▸ Required work: Copy all the data exactly, except the pictures.

▸ Material provided:

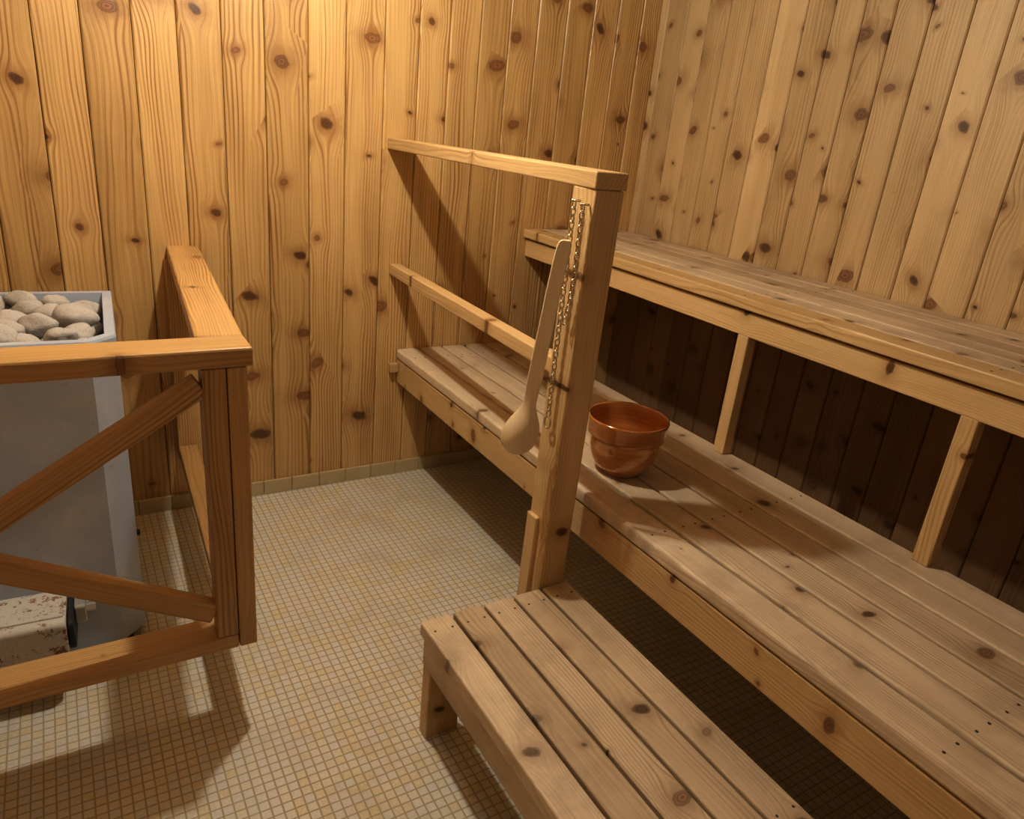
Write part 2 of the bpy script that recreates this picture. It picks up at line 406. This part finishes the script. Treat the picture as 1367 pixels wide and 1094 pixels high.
for k in range(K-1):
    for i in range(N):
        j=(i+1)%N;fs.append((k*N+i,k*N+j,(k+1)*N+j,(k+1)*N+i))
fs.append(tuple(range(N)));fs.append(tuple(range((K-1)*N,K*N)))
mb.poly(vs,fs,t.m)
o=mb.obj('sauna_bucket',smooth=True);o.location=(1.262,1.360,.5465)

# ------------------------------------------------------------------ ladle
W_LADLE=wood('ladle_wood',(.80,.67,.47),(.62,.47,.29),(.4,.25,.12),kmin=.98,ring=.3,var=.05,rough=.5)
path=[((.925,1.262,1.192),.006,0),((.924,1.263,1.190),.012,0),((.923,1.264,1.182),.0165,0),((.920,1.268,1.15),.0165,0),((.916,1.275,1.08),.0165,0),((.912,1.281,1.0),.017,0),
((.909,1.289,.92),.0175,.001),((.907,1.296,.86),.0175,.002),((.906,1.300,.822),.014,.003),((.905,1.303,.800),.0145,.006),((.903,1.308,.778),.026,.014),((.901,1.313,.753),.040,.026),((.899,1.318,.725),.045,.032),((.897,1.322,.700),.042,.028),((.896,1.325,.680),.030,.016),((.896,1.326,.671),.012,.005)]
wd=Vector((.80,-.60,0)).normalized();nd=Vector((-.60,-.80,.0)).normalized()
mb=MB();vs=[];fs=[];C=9
for (p_,w,d) in path:
    for i in range(C):
        u=-1+2*i/(C-1)
        vs.append(Vector(p_)+Vector((-.012,0,0))+wd*(w*u)+nd*(d*(1-u*u)))
for k in range(len(path)-1):
    for i in range(C-1): fs.append((k*C+i,k*C+i+1,(k+1)*C+i+1,(k+1)*C+i))
mb.poly(vs,fs,W_LADLE)
mb.wc=[(v.z,v.x*.8-v.y*.6,0.) for v in mb.v]
o=mb.obj('sauna_ladle',smooth=True)
md=o.modifiers.new('sol','SOLIDIFY');md.thickness=.010;md.offset=0
md=o.modifiers.new('sub','SUBSURF');md.levels=2;md.render_levels=2

# ------------------------------------------------------------------ chains
def link(mb,c,ax,ln,wd_,wire,flip):
    X=Vector(ax).normalized();s=Vector((0,1,0)) if abs(X.y)<.8 else Vector((1,0,0))
    Y=(s-X*s.dot(X)).normalized();Z=X.cross(Y)
    if flip:Y,Z=Z,Y
    A,B=14,6;vs=[];fs=[]
    for i in range(A):
        a=2*math.pi*i/A;cc=X*(ln*math.cos(a))+Y*(wd_*math.sin(a))
        nn=(X*math.cos(a)*wd_+Y*math.sin(a)*ln).normalized()
        for j in range(B):
            b=2*math.pi*j/B;vs.append(Vector(c)+cc+nn*(wire*math.cos(b))+Z*(wire*math.sin(b)))
    for i in range(A):
        for j in range(B): fs.append((i*B+j,((i+1)%A)*B+j,((i+1)%A)*B+(j+1)%B,i*B+(j+1)%B))
    mb.poly(vs,fs,M_CHAIN)
def strand(mb,pts,pitch=.0145):
    pts=[Vector(p) for p in pts];k=0;acc=0
    for a,b in zip(pts,pts[1:]):
        L=(b-a).length;d=acc
        while d<L:
            link(mb,a.lerp(b,d/L),b-a,.0100,.0058,.0018,k%2);k+=1;d+=pitch
        acc=d-L
mb=MB()
strand(mb,[(.941,1.290,1.262),(.939,1.285,.775)])
strand(mb,[(.941,1.258,1.258),(.941,1.256,1.12),(.941,1.262,1.05),(.940,1.272,1.0)])
mb.disc((.934,1.290,1.270),.003,.022,M_CHAIN,'X');mb.disc((.934,1.258,1.266),.003,.022,M_CHAIN,'X')
link(mb,(.939,1.285,.760),(0,0,1),.015,.012,.0022,0)
mb.obj('hanging_chain',smooth=True)

# ------------------------------------------------------------------ lights
mb=MB();mb.disc((.52,1.66,ZC-.012),.09,.012,simple('lamp_base',(.8,.78,.72),.4),n=32);mb.obj('ceiling_lamp')
def light(name,loc,e,col,r):
    d=bpy.data.lights.new(name,'POINT');d.energy=e;d.color=col;d.shadow_soft_size=r
    o=bpy.data.objects.new(name,d);o.location=loc;scene.collection.objects.link(o)
light('ceiling_lamp_light',(.52,1.66,2.10),57,(1.,.925,.765),.025)
light('rear_fill_light',(.3,-.4,2.0),7,(1.,.95,.84),.12)  # added weak fill behind the camera, not a known lamp
w=bpy.data.worlds.new('w');scene.world=w;w.use_nodes=True
w.node_tree.nodes['Background'].inputs[0].default_value=(.9,.8,.65,1);w.node_tree.nodes['Background'].inputs[1].default_value=.02

# ------------------------------------------------------------------ camera
cd=bpy.data.cameras.new('camera');cam=bpy.data.objects.new('camera',cd);scene.collection.objects.link(cam)
Rm=Matrix(((.85446,-.51032,.09733),(.10866,.35876,.92708),(-.50803,-.78158,.362)))
M=Rm.transposed().to_4x4();M.translation=Vector((0,0,1.4));cam.matrix_world=M
cd.sensor_fit='HORIZONTAL';cd.sensor_width=36.;cd.lens=962.75*36/1367;cd.clip_start=.02
scene.camera=cam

▸ The output:
Write part 2 of the bpy script that recreates this picture. It picks up at line 406. This part finishes the script. Treat the picture as 1367 pixels wide and 1094 pixels high.
for k in range(K-1):
    for i in range(N):
        j=(i+1)%N;fs.append((k*N+i,k*N+j,(k+1)*N+j,(k+1)*N+i))
fs.append(tuple(range(N)));fs.append(tuple(range((K-1)*N,K*N)))
mb.poly(vs,fs,t.m)
o=mb.obj('sauna_bucket',smooth=True);o.location=(1.262,1.360,.5465)

# ------------------------------------------------------------------ ladle
W_LADLE=wood('ladle_wood',(.80,.67,.47),(.62,.47,.29),(.4,.25,.12),kmin=.98,ring=.3,var=.05,rough=.5)
path=[((.925,1.262,1.192),.006,0),((.924,1.263,1.190),.012,0),((.923,1.264,1.182),.0165,0),((.920,1.268,1.15),.0165,0),((.916,1.275,1.08),.0165,0),((.912,1.281,1.0),.017,0),
((.909,1.289,.92),.0175,.001),((.907,1.296,.86),.0175,.002),((.906,1.300,.822),.014,.003),((.905,1.303,.800),.0145,.006),((.903,1.308,.778),.026,.014),((.901,1.313,.753),.040,.026),((.899,1.318,.725),.045,.032),((.897,1.322,.700),.042,.028),((.896,1.325,.680),.030,.016),((.896,1.326,.671),.012,.005)]
wd=Vector((.80,-.60,0)).normalized();nd=Vector((-.60,-.80,.0)).normalized()
mb=MB();vs=[];fs=[];C=9
for (p_,w,d) in path:
    for i in range(C):
        u=-1+2*i/(C-1)
        vs.append(Vector(p_)+Vector((-.012,0,0))+wd*(w*u)+nd*(d*(1-u*u)))
for k in range(len(path)-1):
    for i in range(C-1): fs.append((k*C+i,k*C+i+1,(k+1)*C+i+1,(k+1)*C+i))
mb.poly(vs,fs,W_LADLE)
mb.wc=[(v.z,v.x*.8-v.y*.6,0.) for v in mb.v]
o=mb.obj('sauna_ladle',smooth=True)
md=o.modifiers.new('sol','SOLIDIFY');md.thickness=.010;md.offset=0
md=o.modifiers.new('sub','SUBSURF');md.levels=2;md.render_levels=2

# ------------------------------------------------------------------ chains
def link(mb,c,ax,ln,wd_,wire,flip):
    X=Vector(ax).normalized();s=Vector((0,1,0)) if abs(X.y)<.8 else Vector((1,0,0))
    Y=(s-X*s.dot(X)).normalized();Z=X.cross(Y)
    if flip:Y,Z=Z,Y
    A,B=14,6;vs=[];fs=[]
    for i in range(A):
        a=2*math.pi*i/A;cc=X*(ln*math.cos(a))+Y*(wd_*math.sin(a))
        nn=(X*math.cos(a)*wd_+Y*math.sin(a)*ln).normalized()
        for j in range(B):
            b=2*math.pi*j/B;vs.append(Vector(c)+cc+nn*(wire*math.cos(b))+Z*(wire*math.sin(b)))
    for i in range(A):
        for j in range(B): fs.append((i*B+j,((i+1)%A)*B+j,((i+1)%A)*B+(j+1)%B,i*B+(j+1)%B))
    mb.poly(vs,fs,M_CHAIN)
def strand(mb,pts,pitch=.0145):
    pts=[Vector(p) for p in pts];k=0;acc=0
    for a,b in zip(pts,pts[1:]):
        L=(b-a).length;d=acc
        while d<L:
            link(mb,a.lerp(b,d/L),b-a,.0100,.0058,.0018,k%2);k+=1;d+=pitch
        acc=d-L
mb=MB()
strand(mb,[(.941,1.290,1.262),(.939,1.285,.775)])
strand(mb,[(.941,1.258,1.258),(.941,1.256,1.12),(.941,1.262,1.05),(.940,1.272,1.0)])
mb.disc((.934,1.290,1.270),.003,.022,M_CHAIN,'X');mb.disc((.934,1.258,1.266),.003,.022,M_CHAIN,'X')
link(mb,(.939,1.285,.760),(0,0,1),.015,.012,.0022,0)
mb.obj('hanging_chain',smooth=True)

# ------------------------------------------------------------------ lights
mb=MB();mb.disc((.52,1.66,ZC-.012),.09,.012,simple('lamp_base',(.8,.78,.72),.4),n=32);mb.obj('ceiling_lamp')
def light(name,loc,e,col,r):
    d=bpy.data.lights.new(name,'POINT');d.energy=e;d.color=col;d.shadow_soft_size=r
    o=bpy.data.objects.new(name,d);o.location=loc;scene.collection.objects.link(o)
light('ceiling_lamp_light',(.52,1.66,2.10),57,(1.,.925,.765),.025)
light('rear_fill_light',(.3,-.4,2.0),7,(1.,.95,.84),.12)  # added weak fill behind the camera, not a known lamp
w=bpy.data.worlds.new('w');scene.world=w;w.use_nodes=True
w.node_tree.nodes['Background'].inputs[0].default_value=(.9,.8,.65,1);w.node_tree.nodes['Background'].inputs[1].default_value=.02

# ------------------------------------------------------------------ camera
cd=bpy.data.cameras.new('camera');cam=bpy.data.objects.new('camera',cd);scene.collection.objects.link(cam)
Rm=Matrix(((.85446,-.51032,.09733),(.10866,.35876,.92708),(-.50803,-.78158,.362)))
M=Rm.transposed().to_4x4();M.translation=Vector((0,0,1.4));cam.matrix_world=M
cd.sensor_fit='HORIZONTAL';cd.sensor_width=36.;cd.lens=962.75*36/1367;cd.clip_start=.02
scene.camera=cam